The Burned-Out Blogger Award

antiblogDid you ever just get sick and absolutely tired of blogging…and/or blogs in general? All these voices man. Voices voices voices with inflated self-importance shouting out there to god knows who. Fine. Blogs get the word out fast, awesome. Blogs report the news first. Power! How many blogs do you know that have a full-time fact-checking staff? (Besides us.)

Does your grandma read your blog? Mine does, passively. Bless her. Apparently I’m a pottymouth. One thing my family can agree on is the fact that I am fond of the phrase “holy shit.” Things could be worse, I suppose.

Somewhere between 1999 and 2000 I was introduced to the word “blog” and immediately loathed it. Blog. Disgusting-sounding word, that. Don’t even get me started on blogosphere. The day Myspace chose to relabel its “journal” tool a “blog” tool, I knew we were stuck with it for eternity. Doomed, man. You can’t fight it. I would love to offer some vintage myspace screenshots as proof (suggested by our fact-checking, quality assurance and legal departments), but alas Myspace ain’t having it.

I hereby propose the third week of June be decreed International Blogging Vacation Week. We don’t blog shit. I’m in if you’re in. Please alert all blogs, immediately, via your blog.

ON TO THE CONTEST

The person who sends me either (a) the most disgusted tirade about blogging, or (b) their own personal blog which has been neglected for the longest period of time receives a five cd package of my choosing.
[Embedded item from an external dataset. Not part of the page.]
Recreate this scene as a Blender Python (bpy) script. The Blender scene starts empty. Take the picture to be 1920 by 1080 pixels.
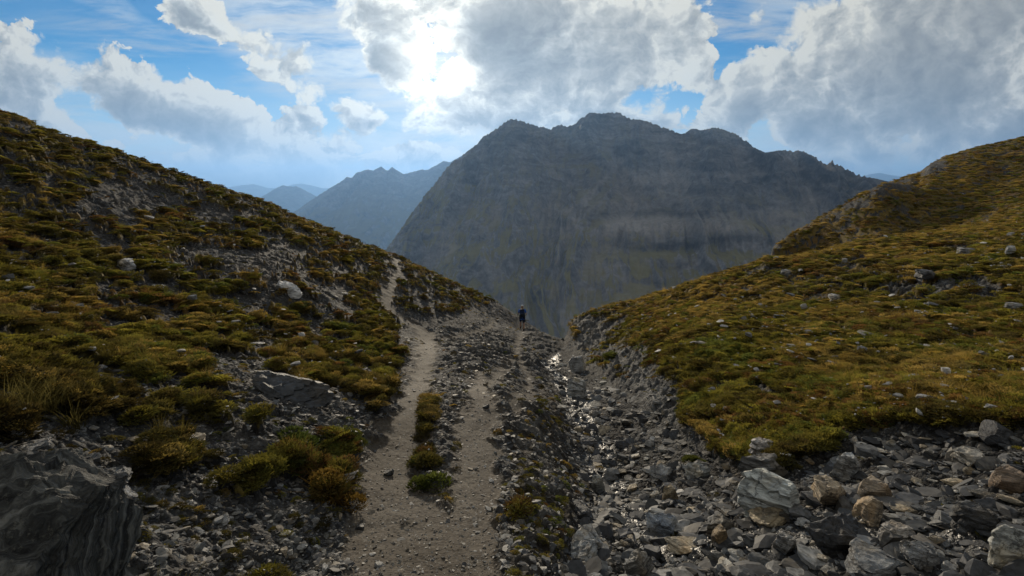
import bpy, bmesh, math, random
import numpy as np
from mathutils import Vector, Matrix, Euler

R = math.radians
sc = bpy.context.scene
C = sc.collection
rng = np.random.default_rng(7)
random.seed(7)

# ------------------------------------------------------------------ camera
EYE = 1.65
F = 960.0                      # focal length in photo pixels (1920 wide)
PITCH = math.atan((540 - 350) / F)
cp_, sp_ = math.cos(PITCH), math.sin(PITCH)
cd = bpy.data.cameras.new('camera'); cam = bpy.data.objects.new('camera', cd); C.objects.link(cam)
cam.location = (0, 0, EYE); cam.rotation_euler = (math.pi / 2 - PITCH, 0, 0)
cd.sensor_width = 36; cd.lens = 18; cd.clip_start = 0.05; cd.clip_end = 120000
sc.camera = cam
sc.view_settings.view_transform = 'Standard'; sc.view_settings.look = 'None'
sc.view_settings.exposure = 0.15; sc.view_settings.gamma = 1.0
sc.render.film_transparent = False
sc.cycles.use_denoising = True
sc.cycles.use_adaptive_sampling = True; sc.cycles.adaptive_threshold = 0.02
sc.cycles.max_bounces = 6; sc.cycles.diffuse_bounces = 2; sc.cycles.glossy_bounces = 2
sc.cycles.transmission_bounces = 3; sc.cycles.volume_bounces = 0; sc.cycles.transparent_max_bounces = 8
sc.cycles.caustics_reflective = False; sc.cycles.caustics_refractive = False
sc.cycles.sample_clamp_indirect = 4.0

# direction of a photo pixel, per unit of depth along the optical axis
def ray(px, py):
    u = (np.asarray(px, float) - 960) / F; v = (540 - np.asarray(py, float)) / F
    return np.stack([u, cp_ + v * sp_, -sp_ + v * cp_], -1)
def P(px, py, t):
    return ray(px, py) * np.asarray(t, float)[..., None] + np.array([0, 0, EYE])
def azel(px, py):
    d = ray(px, py)
    return np.arctan2(d[..., 0], d[..., 1]), np.arctan2(d[..., 2], np.hypot(d[..., 0], d[..., 1]))
def project(x, y, z):
    dz = z - EYE
    f = np.maximum(y * cp_ - dz * sp_, 1e-3); u = y * sp_ + dz * cp_
    return 960 + F * x / f, 540 - F * u / f

# ------------------------------------------------------------------ sun and sky
SUN_AZ, SUN_EL = azel(800.0, 128.0)
SUN_AZ, SUN_EL = float(SUN_AZ), float(SUN_EL)
sund = Vector((math.sin(SUN_AZ) * math.cos(SUN_EL), math.cos(SUN_AZ) * math.cos(SUN_EL), math.sin(SUN_EL)))
ld = bpy.data.lights.new('sun', 'SUN'); sun = bpy.data.objects.new('sun', ld); C.objects.link(sun)
ld.energy = 5.0; ld.angle = R(2.0); ld.color = (1.0, 0.86, 0.66)
sun.rotation_euler = (-sund).to_track_quat('-Z', 'Y').to_euler()

SKY_SAT, SKY_VAL = 1.75, 0.80

class NT:
    """small helper to write node trees as expressions"""
    def __init__(s, nt): s.nt = nt
    def n(s, typ, **kw):
        nd = s.nt.nodes.new(typ)
        for k, v in kw.items(): setattr(nd, k, v)
        return nd
    def put(s, sock, v):
        if isinstance(v, bpy.types.NodeSocket): s.nt.links.new(v, sock)
        elif v is not None: sock.default_value = v
    def m(s, op, a, b=None, c=None, clamp=False):
        nd = s.n('ShaderNodeMath', operation=op, use_clamp=clamp)
        s.put(nd.inputs[0], a); s.put(nd.inputs[1], b)
        if c is not None: s.put(nd.inputs[2], c)
        return nd.outputs[0]
    def add(s, a, b): return s.m('ADD', a, b)
    def sub(s, a, b): return s.m('SUBTRACT', a, b)
    def mul(s, a, b): return s.m('MULTIPLY', a, b)
    def vm(s, op, a, b=None, scale=None):
        nd = s.n('ShaderNodeVectorMath', operation=op)
        s.put(nd.inputs[0], a)
        if b is not None: s.put(nd.inputs[1], b)
        if scale is not None: s.put(nd.inputs['Scale'], scale)
        return nd.outputs['Value'] if op in ('LENGTH', 'DOT_PRODUCT', 'DISTANCE') else nd.outputs[0]
    def xyz(s, x, y, z):
        nd = s.n('ShaderNodeCombineXYZ'); s.put(nd.inputs[0], x); s.put(nd.inputs[1], y); s.put(nd.inputs[2], z); return nd.outputs[0]
    def sep(s, v):
        nd = s.n('ShaderNodeSeparateXYZ'); s.put(nd.inputs[0], v); return nd.outputs
    def ss(s, v, a, b, lo=0.0, hi=1.0, it='SMOOTHSTEP'):
        nd = s.n('ShaderNodeMapRange', interpolation_type=it)
        s.put(nd.inputs[0], v); s.put(nd.inputs[1], a); s.put(nd.inputs[2], b); s.put(nd.inputs[3], lo); s.put(nd.inputs[4], hi)
        return nd.outputs[0]
    def mix(s, f, a, b, bt='MIX'):
        nd = s.n('ShaderNodeMix', data_type='RGBA', blend_type=bt)
        s.put(nd.inputs[0], f)
        for i, v in ((6, a), (7, b)):
            s.put(nd.inputs[i], v if isinstance(v, bpy.types.NodeSocket) else (*v, 1.0))
        return nd.outputs[2]
    def noise(s, vec, scale, detail=4, rough=0.55, dist=0.0, typ='FBM', lac=2.0):
        nd = s.n('ShaderNodeTexNoise', noise_dimensions='3D', noise_type=typ)
        s.put(nd.inputs['Vector'], vec); s.put(nd.inputs['Scale'], scale)
        s.put(nd.inputs['Detail'], detail); s.put(nd.inputs['Roughness'], rough)
        s.put(nd.inputs['Lacunarity'], lac); s.put(nd.inputs['Distortion'], dist)
        return nd.outputs[0]
    def noise2(s, vec, scale, detail=4, rough=0.55, dist=0.0):
        nd = s.n('ShaderNodeTexNoise', noise_dimensions='2D')
        s.put(nd.inputs['Vector'], vec); s.put(nd.inputs['Scale'], scale)
        s.put(nd.inputs['Detail'], detail); s.put(nd.inputs['Roughness'], rough); s.put(nd.inputs['Distortion'], dist)
        return nd.outputs[0]
    def voro(s, vec, scale, feature='F1'):
        nd = s.n('ShaderNodeTexVoronoi', feature=feature)
        s.put(nd.inputs['Vector'], vec); s.put(nd.inputs['Scale'], scale)
        return nd.outputs
    def attr(s, name, typ='GEOMETRY'):
        return s.n('ShaderNodeAttribute', attribute_name=name, attribute_type=typ).outputs
    def ramp(s, f, stops):
        nd = s.n('ShaderNodeValToRGB'); s.put(nd.inputs[0], f)
        e = nd.color_ramp.elements
        while len(e) < len(stops): e.new(0.5)
        for k, (p, c) in zip(e, stops): k.position = p; k.color = (*c, 1)
        return nd.outputs[0]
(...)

I don’t think you’ll be disappointed. But you might be. Hell it’s free, what have you got to lose. Roll the dice and send it to ryan@losanjealous.com. Maybe one of my relatives will post it for me while I’m on vacation. LET THE CONTEST BEGIN!


postscript: mailbox 6000 will continue to dish out concert tickets and accept craptastic cell phone photo submissions while all of the world’s bloggers are on vacation.